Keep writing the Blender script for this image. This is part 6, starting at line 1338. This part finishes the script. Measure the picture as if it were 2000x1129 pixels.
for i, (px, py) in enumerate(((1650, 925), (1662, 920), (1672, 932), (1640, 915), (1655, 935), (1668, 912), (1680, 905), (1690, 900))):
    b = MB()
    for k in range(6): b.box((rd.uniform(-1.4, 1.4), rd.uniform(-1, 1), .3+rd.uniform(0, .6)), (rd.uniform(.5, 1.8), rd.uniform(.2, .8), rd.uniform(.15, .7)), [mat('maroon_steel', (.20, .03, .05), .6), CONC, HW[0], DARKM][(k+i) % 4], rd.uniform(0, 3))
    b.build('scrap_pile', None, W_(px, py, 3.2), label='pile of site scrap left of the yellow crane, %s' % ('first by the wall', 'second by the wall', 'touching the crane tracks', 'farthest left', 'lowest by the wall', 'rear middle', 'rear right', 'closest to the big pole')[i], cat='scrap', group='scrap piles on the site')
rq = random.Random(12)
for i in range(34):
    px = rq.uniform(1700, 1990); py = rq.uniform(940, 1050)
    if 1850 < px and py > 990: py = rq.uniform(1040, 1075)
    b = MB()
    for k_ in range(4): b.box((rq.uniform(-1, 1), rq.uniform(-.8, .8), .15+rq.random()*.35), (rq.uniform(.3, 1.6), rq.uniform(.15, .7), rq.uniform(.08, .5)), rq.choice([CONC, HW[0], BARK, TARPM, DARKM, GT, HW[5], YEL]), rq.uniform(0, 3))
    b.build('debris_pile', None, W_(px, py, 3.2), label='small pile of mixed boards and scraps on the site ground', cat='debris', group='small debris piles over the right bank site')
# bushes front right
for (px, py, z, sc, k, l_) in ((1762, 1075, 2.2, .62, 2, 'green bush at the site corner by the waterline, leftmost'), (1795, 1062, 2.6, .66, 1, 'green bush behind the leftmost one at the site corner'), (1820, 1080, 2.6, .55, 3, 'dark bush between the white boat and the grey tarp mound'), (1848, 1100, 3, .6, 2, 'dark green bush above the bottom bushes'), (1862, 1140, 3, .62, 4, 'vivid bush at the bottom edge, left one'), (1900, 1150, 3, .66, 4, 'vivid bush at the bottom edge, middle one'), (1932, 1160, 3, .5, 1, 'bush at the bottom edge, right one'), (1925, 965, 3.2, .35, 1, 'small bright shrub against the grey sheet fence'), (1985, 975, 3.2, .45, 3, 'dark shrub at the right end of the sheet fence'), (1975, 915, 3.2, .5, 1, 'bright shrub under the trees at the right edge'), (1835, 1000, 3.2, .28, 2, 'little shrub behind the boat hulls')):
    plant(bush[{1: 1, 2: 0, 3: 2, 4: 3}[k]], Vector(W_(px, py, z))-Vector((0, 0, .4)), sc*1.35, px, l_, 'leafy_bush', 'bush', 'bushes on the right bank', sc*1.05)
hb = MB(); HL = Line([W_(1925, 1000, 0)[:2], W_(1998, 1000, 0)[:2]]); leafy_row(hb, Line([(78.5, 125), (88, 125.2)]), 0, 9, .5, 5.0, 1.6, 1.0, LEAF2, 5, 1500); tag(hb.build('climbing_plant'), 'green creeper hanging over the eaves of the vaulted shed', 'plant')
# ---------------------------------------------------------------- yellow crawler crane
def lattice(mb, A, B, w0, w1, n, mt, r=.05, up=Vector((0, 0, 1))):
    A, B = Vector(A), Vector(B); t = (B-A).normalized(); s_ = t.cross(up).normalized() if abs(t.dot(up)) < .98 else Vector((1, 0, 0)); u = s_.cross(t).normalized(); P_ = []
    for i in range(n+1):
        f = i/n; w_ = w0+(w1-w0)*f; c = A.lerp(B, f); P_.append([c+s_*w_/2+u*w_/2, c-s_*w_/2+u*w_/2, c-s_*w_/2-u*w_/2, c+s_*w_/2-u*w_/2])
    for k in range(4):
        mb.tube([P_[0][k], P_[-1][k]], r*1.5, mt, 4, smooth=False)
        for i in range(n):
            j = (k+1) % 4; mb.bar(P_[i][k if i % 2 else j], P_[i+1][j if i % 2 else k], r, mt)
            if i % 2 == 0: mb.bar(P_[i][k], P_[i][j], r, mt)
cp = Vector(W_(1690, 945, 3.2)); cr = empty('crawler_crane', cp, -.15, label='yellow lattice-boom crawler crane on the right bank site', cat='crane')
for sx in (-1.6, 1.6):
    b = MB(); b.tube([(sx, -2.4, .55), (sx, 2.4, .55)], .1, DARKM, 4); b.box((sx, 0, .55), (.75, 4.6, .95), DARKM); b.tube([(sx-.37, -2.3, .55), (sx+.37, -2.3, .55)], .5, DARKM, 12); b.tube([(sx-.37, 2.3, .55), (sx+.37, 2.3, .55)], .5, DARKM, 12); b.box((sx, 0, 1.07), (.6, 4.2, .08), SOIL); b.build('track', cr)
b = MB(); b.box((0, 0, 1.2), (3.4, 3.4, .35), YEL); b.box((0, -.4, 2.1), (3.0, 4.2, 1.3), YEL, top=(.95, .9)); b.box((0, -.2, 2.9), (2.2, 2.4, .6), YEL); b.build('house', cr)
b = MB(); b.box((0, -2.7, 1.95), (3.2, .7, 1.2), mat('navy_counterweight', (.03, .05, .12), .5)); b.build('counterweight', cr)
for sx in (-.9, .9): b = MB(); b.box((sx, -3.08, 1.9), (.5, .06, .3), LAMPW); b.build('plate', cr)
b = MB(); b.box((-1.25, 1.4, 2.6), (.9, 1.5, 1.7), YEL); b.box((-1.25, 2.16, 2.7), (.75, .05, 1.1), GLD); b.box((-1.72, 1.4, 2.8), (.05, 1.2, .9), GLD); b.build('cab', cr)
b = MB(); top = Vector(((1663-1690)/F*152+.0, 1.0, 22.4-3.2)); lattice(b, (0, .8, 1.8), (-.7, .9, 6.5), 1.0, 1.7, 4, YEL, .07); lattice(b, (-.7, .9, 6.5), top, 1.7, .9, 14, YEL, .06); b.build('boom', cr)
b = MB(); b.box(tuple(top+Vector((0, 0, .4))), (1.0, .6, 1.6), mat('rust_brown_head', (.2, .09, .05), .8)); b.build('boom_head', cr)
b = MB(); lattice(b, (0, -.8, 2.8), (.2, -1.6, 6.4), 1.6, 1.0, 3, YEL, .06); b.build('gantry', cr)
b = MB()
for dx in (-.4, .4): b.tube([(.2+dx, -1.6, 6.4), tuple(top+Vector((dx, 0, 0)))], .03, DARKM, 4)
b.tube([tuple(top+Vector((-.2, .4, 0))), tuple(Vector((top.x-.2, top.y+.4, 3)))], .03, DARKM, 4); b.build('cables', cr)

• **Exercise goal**
Write the data back out verbatim.

• **Task answer**
Keep writing the Blender script for this image. This is part 6, starting at line 1338. This part finishes the script. Measure the picture as if it were 2000x1129 pixels.
for i, (px, py) in enumerate(((1650, 925), (1662, 920), (1672, 932), (1640, 915), (1655, 935), (1668, 912), (1680, 905), (1690, 900))):
    b = MB()
    for k in range(6): b.box((rd.uniform(-1.4, 1.4), rd.uniform(-1, 1), .3+rd.uniform(0, .6)), (rd.uniform(.5, 1.8), rd.uniform(.2, .8), rd.uniform(.15, .7)), [mat('maroon_steel', (.20, .03, .05), .6), CONC, HW[0], DARKM][(k+i) % 4], rd.uniform(0, 3))
    b.build('scrap_pile', None, W_(px, py, 3.2), label='pile of site scrap left of the yellow crane, %s' % ('first by the wall', 'second by the wall', 'touching the crane tracks', 'farthest left', 'lowest by the wall', 'rear middle', 'rear right', 'closest to the big pole')[i], cat='scrap', group='scrap piles on the site')
rq = random.Random(12)
for i in range(34):
    px = rq.uniform(1700, 1990); py = rq.uniform(940, 1050)
    if 1850 < px and py > 990: py = rq.uniform(1040, 1075)
    b = MB()
    for k_ in range(4): b.box((rq.uniform(-1, 1), rq.uniform(-.8, .8), .15+rq.random()*.35), (rq.uniform(.3, 1.6), rq.uniform(.15, .7), rq.uniform(.08, .5)), rq.choice([CONC, HW[0], BARK, TARPM, DARKM, GT, HW[5], YEL]), rq.uniform(0, 3))
    b.build('debris_pile', None, W_(px, py, 3.2), label='small pile of mixed boards and scraps on the site ground', cat='debris', group='small debris piles over the right bank site')
# bushes front right
for (px, py, z, sc, k, l_) in ((1762, 1075, 2.2, .62, 2, 'green bush at the site corner by the waterline, leftmost'), (1795, 1062, 2.6, .66, 1, 'green bush behind the leftmost one at the site corner'), (1820, 1080, 2.6, .55, 3, 'dark bush between the white boat and the grey tarp mound'), (1848, 1100, 3, .6, 2, 'dark green bush above the bottom bushes'), (1862, 1140, 3, .62, 4, 'vivid bush at the bottom edge, left one'), (1900, 1150, 3, .66, 4, 'vivid bush at the bottom edge, middle one'), (1932, 1160, 3, .5, 1, 'bush at the bottom edge, right one'), (1925, 965, 3.2, .35, 1, 'small bright shrub against the grey sheet fence'), (1985, 975, 3.2, .45, 3, 'dark shrub at the right end of the sheet fence'), (1975, 915, 3.2, .5, 1, 'bright shrub under the trees at the right edge'), (1835, 1000, 3.2, .28, 2, 'little shrub behind the boat hulls')):
    plant(bush[{1: 1, 2: 0, 3: 2, 4: 3}[k]], Vector(W_(px, py, z))-Vector((0, 0, .4)), sc*1.35, px, l_, 'leafy_bush', 'bush', 'bushes on the right bank', sc*1.05)
hb = MB(); HL = Line([W_(1925, 1000, 0)[:2], W_(1998, 1000, 0)[:2]]); leafy_row(hb, Line([(78.5, 125), (88, 125.2)]), 0, 9, .5, 5.0, 1.6, 1.0, LEAF2, 5, 1500); tag(hb.build('climbing_plant'), 'green creeper hanging over the eaves of the vaulted shed', 'plant')
# ---------------------------------------------------------------- yellow crawler crane
def lattice(mb, A, B, w0, w1, n, mt, r=.05, up=Vector((0, 0, 1))):
    A, B = Vector(A), Vector(B); t = (B-A).normalized(); s_ = t.cross(up).normalized() if abs(t.dot(up)) < .98 else Vector((1, 0, 0)); u = s_.cross(t).normalized(); P_ = []
    for i in range(n+1):
        f = i/n; w_ = w0+(w1-w0)*f; c = A.lerp(B, f); P_.append([c+s_*w_/2+u*w_/2, c-s_*w_/2+u*w_/2, c-s_*w_/2-u*w_/2, c+s_*w_/2-u*w_/2])
    for k in range(4):
        mb.tube([P_[0][k], P_[-1][k]], r*1.5, mt, 4, smooth=False)
        for i in range(n):
            j = (k+1) % 4; mb.bar(P_[i][k if i % 2 else j], P_[i+1][j if i % 2 else k], r, mt)
            if i % 2 == 0: mb.bar(P_[i][k], P_[i][j], r, mt)
cp = Vector(W_(1690, 945, 3.2)); cr = empty('crawler_crane', cp, -.15, label='yellow lattice-boom crawler crane on the right bank site', cat='crane')
for sx in (-1.6, 1.6):
    b = MB(); b.tube([(sx, -2.4, .55), (sx, 2.4, .55)], .1, DARKM, 4); b.box((sx, 0, .55), (.75, 4.6, .95), DARKM); b.tube([(sx-.37, -2.3, .55), (sx+.37, -2.3, .55)], .5, DARKM, 12); b.tube([(sx-.37, 2.3, .55), (sx+.37, 2.3, .55)], .5, DARKM, 12); b.box((sx, 0, 1.07), (.6, 4.2, .08), SOIL); b.build('track', cr)
b = MB(); b.box((0, 0, 1.2), (3.4, 3.4, .35), YEL); b.box((0, -.4, 2.1), (3.0, 4.2, 1.3), YEL, top=(.95, .9)); b.box((0, -.2, 2.9), (2.2, 2.4, .6), YEL); b.build('house', cr)
b = MB(); b.box((0, -2.7, 1.95), (3.2, .7, 1.2), mat('navy_counterweight', (.03, .05, .12), .5)); b.build('counterweight', cr)
for sx in (-.9, .9): b = MB(); b.box((sx, -3.08, 1.9), (.5, .06, .3), LAMPW); b.build('plate', cr)
b = MB(); b.box((-1.25, 1.4, 2.6), (.9, 1.5, 1.7), YEL); b.box((-1.25, 2.16, 2.7), (.75, .05, 1.1), GLD); b.box((-1.72, 1.4, 2.8), (.05, 1.2, .9), GLD); b.build('cab', cr)
b = MB(); top = Vector(((1663-1690)/F*152+.0, 1.0, 22.4-3.2)); lattice(b, (0, .8, 1.8), (-.7, .9, 6.5), 1.0, 1.7, 4, YEL, .07); lattice(b, (-.7, .9, 6.5), top, 1.7, .9, 14, YEL, .06); b.build('boom', cr)
b = MB(); b.box(tuple(top+Vector((0, 0, .4))), (1.0, .6, 1.6), mat('rust_brown_head', (.2, .09, .05), .8)); b.build('boom_head', cr)
b = MB(); lattice(b, (0, -.8, 2.8), (.2, -1.6, 6.4), 1.6, 1.0, 3, YEL, .06); b.build('gantry', cr)
b = MB()
for dx in (-.4, .4): b.tube([(.2+dx, -1.6, 6.4), tuple(top+Vector((dx, 0, 0)))], .03, DARKM, 4)
b.tube([tuple(top+Vector((-.2, .4, 0))), tuple(Vector((top.x-.2, top.y+.4, 3)))], .03, DARKM, 4); b.build('cables', cr)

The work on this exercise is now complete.